Estigia666, May 28th, 2003

Man, do the Overkill boys have improved a hell of a lot or what? The production here is certainly better than "Power in Black" and the "Feel the Fire" demostration tape. Musically speaking, the band has matured a bit, but the venom is still there. Even in their pre-full lenght years, this guys had a lot to offer to the mass of hungry metalheads.
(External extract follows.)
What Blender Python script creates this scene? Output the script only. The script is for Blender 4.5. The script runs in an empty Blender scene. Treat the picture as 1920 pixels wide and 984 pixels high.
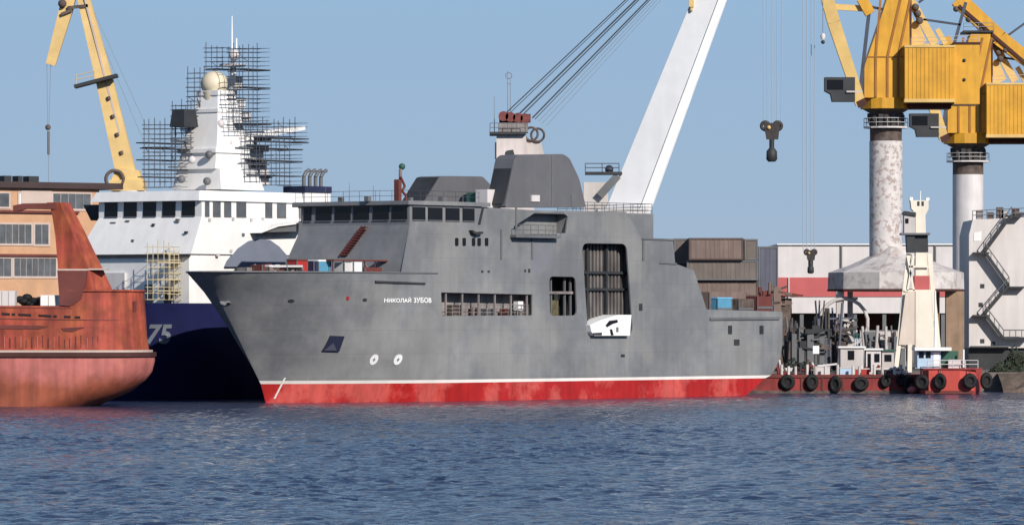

This demo EP begins with the thrash anthem "Rotten to the Core". It is catchy and fast enough to keep you headbanging without snapping your neck. Also, who can forget that chorus? "Rotten to Core!!!". The two following, "Fatal as Swallowed" and "The Answer" are even better. While the first relies on crushing fast and slow thrash riffs and another catchy-as-fuck chorus to keep you glued and attentive, the latter offers some new musical grounds to check. While Overkill already explored the posibilities of eerie chord riff patterns in a brief manner on the "Raise the Dead" song from "Power in Black", "The Answer" exploits the idea to the full. The song begins with a VERY set of slow riffs reminiscent to "Black Sabbath" (the song), but turning the doom ideal into total thrash. VERY slow thrash, but i'll be damned if that doesn't work. In the 4:19 mark the song goes at a more midpaced tempo and then faster, then goes through the rest of the song alternating tempos, but never loses the ominous atmosphere of the beggining. What a great tune. Finishing the EP comes the re-recorded version of "Overkill", played a bit slower and more "controlled" compared to the PIB version. Good one, but personally i stay with it's more vicious sounding counterpart.

Now, why you should get this? I always encourage people to never overlook demos, some of them are, IMO, as essential as the band's LPs. This is no exception, fortunately is rather easy to get in the "Fuck You and then some" compilation. You shouldn't wait any longer, get this and get the other Overkill demos, if you're lucky enough to find them!